Così la nostra Alcina, innamorata di un giovane “furistìr” capitato per caso nel suo sperduto villaggio romagnolo, e fuggito veloce come è arrivato, si ritrova inebetita e “insmida”, instupidita, sola a girovagare nella nebbia, forse fuori di senno.

In mano, al posto del bastone da strega, una calla immacolata; Alcina lancia i suoi strali disperati contro gli uomini, che alla fine fuggono sempre, contro il padre che l'ha abbandonata. Una figura ieratica, che parla una lingua più vicina ai suoni naturali che non a quelli umani.

Il romagnolo di Ermanna si allontana dal testo di Nevio Spadoni, lo piega alle sue esigenze fino a renderlo una lingua dura e incomprensibile, che sembra fatta degli stessi suoni della terra.

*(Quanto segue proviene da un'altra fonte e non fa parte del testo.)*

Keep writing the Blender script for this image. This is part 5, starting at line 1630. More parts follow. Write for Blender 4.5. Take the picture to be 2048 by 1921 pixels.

In questo processo di “naturalizzazione del dialetto” Ermanna è aiutata (o forse, meglio dire sfidata) dalle musiche di Luigi Ceccarelli, campionature di suoni naturali che si scatenano con forza ctonia sul pubblico.

Difficile descrivere a parole ciò che succede sulla scena. Inutile anche solo provarci, poiché sarebbe come sconfessare apertamente l'obiettivo di Ermanna: riuscire a comunicare senza l'uso del linguaggio. Diciamo meglio: riuscire a dimostrare come lo “strumento voce” non abbia bisogno di parole per funzionare, ma di un solo corpo che vibra, comunica e si muove attraverso la voce.



L'Alcina ariostea è disperata, perché, pur desiderando la morte, essendo una fata, ella non può morire. Questi i versi dell'Orlando furioso (canto 10, stanza 56), recitati anche sulla scena:

Morir non puote alcuna fata mai, | fin che 'l sol gira o il ciel non muta stilo. | Se ciò non fosse era il dolore assai | per muover Cloto ad inasparle il filo; | o, qual Didon, finìa col ferro i guai; | o la regina splendida del Nilo | avria imitata con mortifer sonno: | ma le fate morir giamai non ponno.

Quello che ci vuole consegnare la compagnia del Teatro delle Albe con la sua ultima rivelazione, è forse proprio questo: che la fata che non può morire è proprio la voce umana. Anche se privata delle sue parole, abbandonata dal linguaggio, la voce continua, per miracolo o per condanna, a comunicare.